Why We Spy on Our Allies

By R. James Woolsey, a Washington lawyer and a former director of central intelligence. What is the recent flap regarding Echelon and U.S. spying on European industries all about? We'll begin with some candor from the American side. Yes, my continental European friends, we have spied on you. And it's true that we use computers to sort through data by using keywords. Have you stopped to ask yourselves what we're looking for? The European Parliament's recent report on Echelon, written by British journalist Duncan Campbell, has sparked angry accusations from continental Europe that U.S. intelligence is stealing advanced technology from European companies so that we can -- get this -- give it to American companies and help them compete. My European friends, get real. True, in a handful of areas European technology surpasses American, but, to say this as gently as I can, the number of such areas is very, very, very small. Most European technology just isn't worth our stealing. Why, then, have we spied on you? The answer is quite apparent from the Campbell report -- in the discussion of the only two cases in which European companies have allegedly been targets of American secret intelligence collection.
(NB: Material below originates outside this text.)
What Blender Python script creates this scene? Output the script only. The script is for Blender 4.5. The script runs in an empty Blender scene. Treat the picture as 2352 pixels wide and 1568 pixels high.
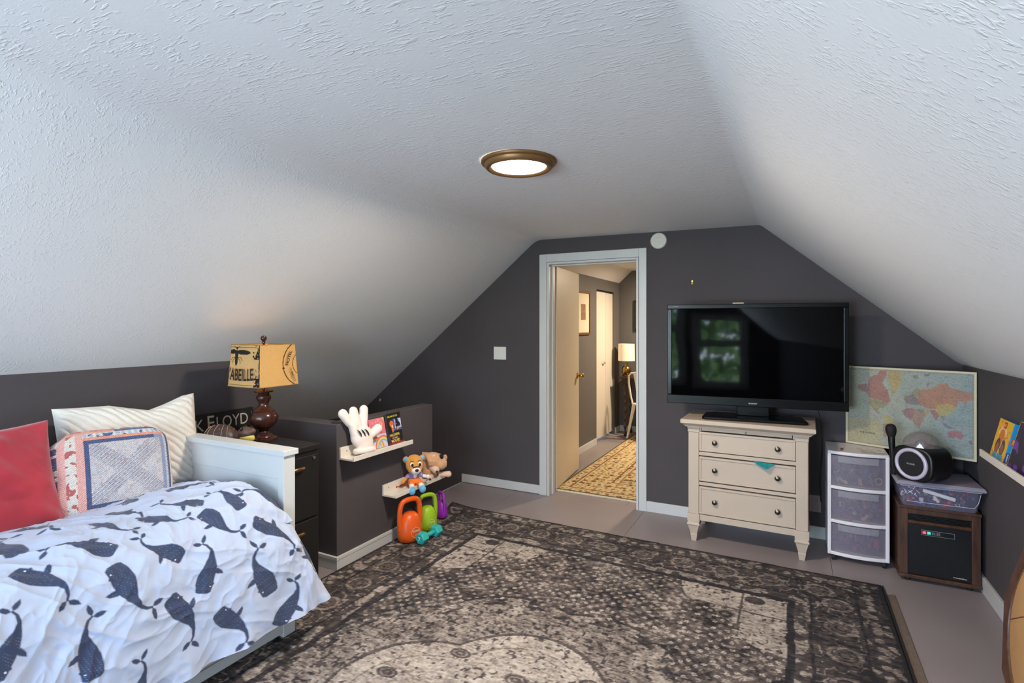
import bpy, bmesh, math, random
import numpy as np
from mathutils import Matrix, Vector, Euler
random.seed(7); rng = np.random.default_rng(7)
SC = bpy.context.scene
COL = SC.collection
PI = math.pi

def lin(c):
    return tuple(((x/255)/12.92 if x/255 <= .04045 else ((x/255+.055)/1.055)**2.4) for x in c)

# ---------------------------------------------------------------- camera
cam_data = bpy.data.cameras.new('camera')
cam = bpy.data.objects.new('camera', cam_data); COL.objects.link(cam)
cam_data.sensor_fit = 'HORIZONTAL'; cam_data.sensor_width = 36.0
cam_data.lens = 36.0*1241/2352
cam_data.shift_y = -36/2352
cam_data.clip_start = .02
cam.location = (0, 0, 1.45)
cam.rotation_euler = (PI/2, 0, math.radians(27.572))
SC.camera = cam
# ---------------------------------------------------------------- colour, world
SC.view_settings.view_transform = 'Standard'; SC.view_settings.look = 'None'
SC.view_settings.gamma = 1; SC.view_settings.use_curve_mapping = False
SC.view_settings.exposure = EXPO = 0.50
SC.cycles.use_denoising = True
SC.cycles.max_bounces = 10; SC.cycles.diffuse_bounces = 6; SC.cycles.transparent_max_bounces = 16
SC.cycles.sample_clamp_indirect = 6
SC.cycles.caustics_reflective = False; SC.cycles.caustics_refractive = False
W = bpy.data.worlds.new('sky_and_ground_glow'); SC.world = W; W.use_nodes = True
nt = W.node_tree; nt.nodes.clear()
wo = nt.nodes.new('ShaderNodeOutputWorld'); bg = nt.nodes.new('ShaderNodeBackground')
tc = nt.nodes.new('ShaderNodeTexCoord'); sx = nt.nodes.new('ShaderNodeSeparateXYZ'); cr = nt.nodes.new('ShaderNodeValToRGB')
nt.links.new(tc.outputs['Generated'], sx.inputs[0]); pass
mr = nt.nodes.new('ShaderNodeMapRange'); mr.inputs['From Min'].default_value = -1; mr.inputs['From Max'].default_value = 1
nt.links.new(sx.outputs['Z'], mr.inputs[0]); nt.links.new(mr.outputs[0], cr.inputs[0])
e_ = cr.color_ramp.elements; e_[0].position = .0; e_[0].color = (.74, .90, 1.02, 1); e_[1].position = 1.; e_[1].color = (.50, .66, .95, 1)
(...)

Of Thomson-CSF, the report says: "The company was alleged to have bribed members of the Brazilian government selection panel." Of Airbus, it says that we found that "Airbus agents were offering bribes to a Saudi official." These facts are inevitably left out of European press reports. That's right, my continental friends, we have spied on you because you bribe. Your companies' products are often more costly, less technically advanced or both, than your American competitors'. As a result you bribe a lot. So complicit are your governments that in several European countries bribes still are tax- deductible.